Bennett also referred to Israel’s strike on an Iraqi nuclear reactor in 1981, the first time a nuclear site was ever destroyed in a military attack.

Israeli prime ministers, Bennett insisted, have always had a “sacred responsibility not to allow an existential threat to the State of Israel. Then it was Iraq, today it is Iran.”

He was thought to be alluding to a drone attack on the Karaj centrifuge production facility, near Tehran, on Wednesday.

Iran’s state-controlled media said no damage was caused, while Israeli media reported substantial damage.

Iran has not yet accused Israel of responsibility.

Karaj was reportedly on a list of targets which Israel is said to have shown the Trump administration, according to the New York Times. Karaj, which Iran claims is for peaceful purposes, has been hit by international sanctions.

The drone attack may complicate American efforts to negotiate a return to the JCPOA nuclear agreement, from which Washington withdrew in 2018.

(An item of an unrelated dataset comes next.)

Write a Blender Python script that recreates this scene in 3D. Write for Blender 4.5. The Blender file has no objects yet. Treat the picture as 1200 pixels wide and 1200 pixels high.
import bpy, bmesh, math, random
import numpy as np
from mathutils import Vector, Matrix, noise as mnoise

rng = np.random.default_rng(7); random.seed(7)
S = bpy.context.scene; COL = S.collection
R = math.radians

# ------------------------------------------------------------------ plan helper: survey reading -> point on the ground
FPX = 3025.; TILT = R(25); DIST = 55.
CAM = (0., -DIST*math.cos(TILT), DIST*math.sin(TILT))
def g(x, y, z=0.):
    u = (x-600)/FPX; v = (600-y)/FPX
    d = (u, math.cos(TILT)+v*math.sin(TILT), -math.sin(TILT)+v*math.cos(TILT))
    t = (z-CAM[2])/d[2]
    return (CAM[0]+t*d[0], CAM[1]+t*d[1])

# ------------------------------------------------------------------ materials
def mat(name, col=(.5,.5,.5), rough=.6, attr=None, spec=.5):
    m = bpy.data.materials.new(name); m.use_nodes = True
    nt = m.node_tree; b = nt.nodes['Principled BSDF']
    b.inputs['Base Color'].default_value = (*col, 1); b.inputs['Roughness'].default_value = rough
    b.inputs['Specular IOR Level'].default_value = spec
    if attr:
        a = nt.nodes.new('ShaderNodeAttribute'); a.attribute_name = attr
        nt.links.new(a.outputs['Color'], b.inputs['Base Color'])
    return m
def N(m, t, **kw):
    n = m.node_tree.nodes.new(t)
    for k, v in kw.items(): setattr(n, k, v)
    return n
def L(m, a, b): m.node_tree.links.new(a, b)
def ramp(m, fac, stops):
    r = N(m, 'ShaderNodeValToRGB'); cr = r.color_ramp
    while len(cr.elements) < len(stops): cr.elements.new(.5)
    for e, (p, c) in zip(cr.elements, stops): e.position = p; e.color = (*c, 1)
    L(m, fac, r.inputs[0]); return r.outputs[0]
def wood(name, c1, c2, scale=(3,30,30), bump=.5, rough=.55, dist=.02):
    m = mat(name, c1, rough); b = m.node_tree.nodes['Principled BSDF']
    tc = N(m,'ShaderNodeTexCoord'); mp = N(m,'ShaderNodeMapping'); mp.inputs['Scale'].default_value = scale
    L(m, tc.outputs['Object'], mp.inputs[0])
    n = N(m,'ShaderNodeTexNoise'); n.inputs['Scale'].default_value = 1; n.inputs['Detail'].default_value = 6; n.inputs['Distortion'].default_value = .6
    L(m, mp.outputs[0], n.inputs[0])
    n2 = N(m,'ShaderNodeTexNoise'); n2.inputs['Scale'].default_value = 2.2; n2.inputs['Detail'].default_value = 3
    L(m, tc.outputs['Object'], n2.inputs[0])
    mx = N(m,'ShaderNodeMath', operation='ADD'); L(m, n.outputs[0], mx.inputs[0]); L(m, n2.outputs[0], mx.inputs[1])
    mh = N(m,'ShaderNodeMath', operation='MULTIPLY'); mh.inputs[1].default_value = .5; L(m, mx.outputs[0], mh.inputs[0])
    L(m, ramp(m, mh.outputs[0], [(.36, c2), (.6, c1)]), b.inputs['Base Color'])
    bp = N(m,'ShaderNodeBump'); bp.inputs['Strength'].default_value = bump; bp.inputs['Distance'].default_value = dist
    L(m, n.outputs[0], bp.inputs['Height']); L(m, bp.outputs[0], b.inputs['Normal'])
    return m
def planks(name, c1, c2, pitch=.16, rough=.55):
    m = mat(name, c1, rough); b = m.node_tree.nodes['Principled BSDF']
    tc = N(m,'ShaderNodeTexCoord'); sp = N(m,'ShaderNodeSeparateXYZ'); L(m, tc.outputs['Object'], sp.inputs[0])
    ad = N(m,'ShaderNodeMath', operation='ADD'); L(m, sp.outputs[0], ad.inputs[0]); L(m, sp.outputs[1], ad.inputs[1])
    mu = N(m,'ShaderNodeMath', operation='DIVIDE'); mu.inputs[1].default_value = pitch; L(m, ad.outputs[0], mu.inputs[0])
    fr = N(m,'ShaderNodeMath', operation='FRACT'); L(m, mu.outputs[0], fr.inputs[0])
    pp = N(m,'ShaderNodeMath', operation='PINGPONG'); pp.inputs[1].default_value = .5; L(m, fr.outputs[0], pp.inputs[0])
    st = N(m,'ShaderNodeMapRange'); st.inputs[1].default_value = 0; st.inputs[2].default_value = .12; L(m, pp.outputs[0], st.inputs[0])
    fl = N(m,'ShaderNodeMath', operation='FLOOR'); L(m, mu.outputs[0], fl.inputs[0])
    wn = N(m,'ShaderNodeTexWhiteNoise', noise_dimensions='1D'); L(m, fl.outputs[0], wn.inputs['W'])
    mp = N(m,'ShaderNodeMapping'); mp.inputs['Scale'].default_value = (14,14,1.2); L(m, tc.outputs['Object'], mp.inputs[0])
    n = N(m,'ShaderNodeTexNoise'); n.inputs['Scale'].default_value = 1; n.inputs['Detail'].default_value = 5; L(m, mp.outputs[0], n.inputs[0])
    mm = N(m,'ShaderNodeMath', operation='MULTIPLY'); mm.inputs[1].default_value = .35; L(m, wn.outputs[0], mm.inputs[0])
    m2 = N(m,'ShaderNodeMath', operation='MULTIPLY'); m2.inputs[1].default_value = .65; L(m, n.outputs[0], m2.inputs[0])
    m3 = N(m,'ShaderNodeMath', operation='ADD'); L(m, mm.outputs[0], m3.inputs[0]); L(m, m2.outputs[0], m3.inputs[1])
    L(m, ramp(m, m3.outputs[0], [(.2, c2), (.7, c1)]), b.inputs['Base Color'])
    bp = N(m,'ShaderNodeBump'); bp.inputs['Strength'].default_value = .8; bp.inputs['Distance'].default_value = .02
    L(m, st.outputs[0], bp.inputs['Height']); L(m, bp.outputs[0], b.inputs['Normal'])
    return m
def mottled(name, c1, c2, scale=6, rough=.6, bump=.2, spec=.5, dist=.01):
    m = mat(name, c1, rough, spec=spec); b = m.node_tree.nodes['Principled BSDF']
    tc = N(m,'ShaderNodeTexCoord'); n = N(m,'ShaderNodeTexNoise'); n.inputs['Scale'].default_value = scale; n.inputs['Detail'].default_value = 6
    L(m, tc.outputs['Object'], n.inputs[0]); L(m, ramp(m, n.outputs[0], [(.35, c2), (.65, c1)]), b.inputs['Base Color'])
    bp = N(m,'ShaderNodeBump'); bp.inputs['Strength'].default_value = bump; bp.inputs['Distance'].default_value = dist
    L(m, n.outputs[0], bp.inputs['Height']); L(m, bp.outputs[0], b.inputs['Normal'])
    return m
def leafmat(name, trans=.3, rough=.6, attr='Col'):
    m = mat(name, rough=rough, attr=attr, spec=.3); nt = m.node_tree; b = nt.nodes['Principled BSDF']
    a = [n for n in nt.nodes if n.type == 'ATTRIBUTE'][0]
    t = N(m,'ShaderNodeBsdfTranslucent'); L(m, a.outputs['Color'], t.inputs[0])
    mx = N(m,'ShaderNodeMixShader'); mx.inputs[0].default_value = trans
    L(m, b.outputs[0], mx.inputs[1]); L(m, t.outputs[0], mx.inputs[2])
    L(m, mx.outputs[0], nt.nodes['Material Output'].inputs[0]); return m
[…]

The sixth round of indirect U.S.-Iran talks in Vienna concluded on Sunday, with a new round yet to be scheduled. Returning the U.S. to the nuclear deal is a foreign policy priority for the Biden administration, which believes the agreement can be strengthened through talks. Israel opposes a U.S. return to the agreement.

In the past year, a number of Iranian facilities have experienced mysterious explosions and cyber attacks.

The most high-profile attack was the 2020 assassination of Mohsen Fakhrizadeh, regarded as the “father” of Iran’s nuclear weapons program.